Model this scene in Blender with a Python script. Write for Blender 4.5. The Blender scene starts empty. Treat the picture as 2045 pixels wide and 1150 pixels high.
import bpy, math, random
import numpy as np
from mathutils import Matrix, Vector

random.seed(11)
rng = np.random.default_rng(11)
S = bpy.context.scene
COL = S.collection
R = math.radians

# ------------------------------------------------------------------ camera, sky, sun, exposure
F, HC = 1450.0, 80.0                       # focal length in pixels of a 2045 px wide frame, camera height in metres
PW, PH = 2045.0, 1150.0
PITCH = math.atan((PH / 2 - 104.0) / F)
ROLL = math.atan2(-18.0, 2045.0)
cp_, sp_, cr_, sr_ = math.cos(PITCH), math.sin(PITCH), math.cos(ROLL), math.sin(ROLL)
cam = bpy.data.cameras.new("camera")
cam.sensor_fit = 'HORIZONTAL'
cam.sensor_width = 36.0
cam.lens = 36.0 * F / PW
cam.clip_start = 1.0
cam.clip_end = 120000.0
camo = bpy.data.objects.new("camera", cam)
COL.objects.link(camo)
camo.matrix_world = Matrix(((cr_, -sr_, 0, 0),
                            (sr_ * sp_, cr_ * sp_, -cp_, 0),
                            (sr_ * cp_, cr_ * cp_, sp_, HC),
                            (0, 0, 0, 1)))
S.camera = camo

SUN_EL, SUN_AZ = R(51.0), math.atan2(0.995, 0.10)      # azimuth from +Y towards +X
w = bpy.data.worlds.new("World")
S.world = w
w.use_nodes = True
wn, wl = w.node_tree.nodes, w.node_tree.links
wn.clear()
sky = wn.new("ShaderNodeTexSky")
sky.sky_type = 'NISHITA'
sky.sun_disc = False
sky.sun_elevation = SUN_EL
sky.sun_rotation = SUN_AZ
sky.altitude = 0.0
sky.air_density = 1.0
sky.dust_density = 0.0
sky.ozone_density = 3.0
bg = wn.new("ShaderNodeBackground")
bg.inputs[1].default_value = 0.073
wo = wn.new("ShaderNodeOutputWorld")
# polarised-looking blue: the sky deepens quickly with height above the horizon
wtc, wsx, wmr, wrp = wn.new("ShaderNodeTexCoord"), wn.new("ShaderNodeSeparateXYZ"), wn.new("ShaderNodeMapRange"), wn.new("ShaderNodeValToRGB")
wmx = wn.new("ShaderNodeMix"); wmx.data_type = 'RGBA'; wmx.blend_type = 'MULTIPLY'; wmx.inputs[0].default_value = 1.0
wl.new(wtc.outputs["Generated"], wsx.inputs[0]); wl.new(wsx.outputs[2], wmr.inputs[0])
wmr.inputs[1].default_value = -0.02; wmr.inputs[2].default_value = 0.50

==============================

Copy the material above, line for line.

Model this scene in Blender with a Python script. Write for Blender 4.5. The Blender scene starts empty. Treat the picture as 2045 pixels wide and 1150 pixels high.
import bpy, math, random
import numpy as np
from mathutils import Matrix, Vector

random.seed(11)
rng = np.random.default_rng(11)
S = bpy.context.scene
COL = S.collection
R = math.radians

# ------------------------------------------------------------------ camera, sky, sun, exposure
F, HC = 1450.0, 80.0                       # focal length in pixels of a 2045 px wide frame, camera height in metres
PW, PH = 2045.0, 1150.0
PITCH = math.atan((PH / 2 - 104.0) / F)
ROLL = math.atan2(-18.0, 2045.0)
cp_, sp_, cr_, sr_ = math.cos(PITCH), math.sin(PITCH), math.cos(ROLL), math.sin(ROLL)
cam = bpy.data.cameras.new("camera")
cam.sensor_fit = 'HORIZONTAL'
cam.sensor_width = 36.0
cam.lens = 36.0 * F / PW
cam.clip_start = 1.0
cam.clip_end = 120000.0
camo = bpy.data.objects.new("camera", cam)
COL.objects.link(camo)
camo.matrix_world = Matrix(((cr_, -sr_, 0, 0),
                            (sr_ * sp_, cr_ * sp_, -cp_, 0),
                            (sr_ * cp_, cr_ * cp_, sp_, HC),
                            (0, 0, 0, 1)))
S.camera = camo

SUN_EL, SUN_AZ = R(51.0), math.atan2(0.995, 0.10)      # azimuth from +Y towards +X
w = bpy.data.worlds.new("World")
S.world = w
w.use_nodes = True
wn, wl = w.node_tree.nodes, w.node_tree.links
wn.clear()
sky = wn.new("ShaderNodeTexSky")
sky.sky_type = 'NISHITA'
sky.sun_disc = False
sky.sun_elevation = SUN_EL
sky.sun_rotation = SUN_AZ
sky.altitude = 0.0
sky.air_density = 1.0
sky.dust_density = 0.0
sky.ozone_density = 3.0
bg = wn.new("ShaderNodeBackground")
bg.inputs[1].default_value = 0.073
wo = wn.new("ShaderNodeOutputWorld")
# polarised-looking blue: the sky deepens quickly with height above the horizon
wtc, wsx, wmr, wrp = wn.new("ShaderNodeTexCoord"), wn.new("ShaderNodeSeparateXYZ"), wn.new("ShaderNodeMapRange"), wn.new("ShaderNodeValToRGB")
wmx = wn.new("ShaderNodeMix"); wmx.data_type = 'RGBA'; wmx.blend_type = 'MULTIPLY'; wmx.inputs[0].default_value = 1.0
wl.new(wtc.outputs["Generated"], wsx.inputs[0]); wl.new(wsx.outputs[2], wmr.inputs[0])
wmr.inputs[1].default_value = -0.02; wmr.inputs[2].default_value = 0.50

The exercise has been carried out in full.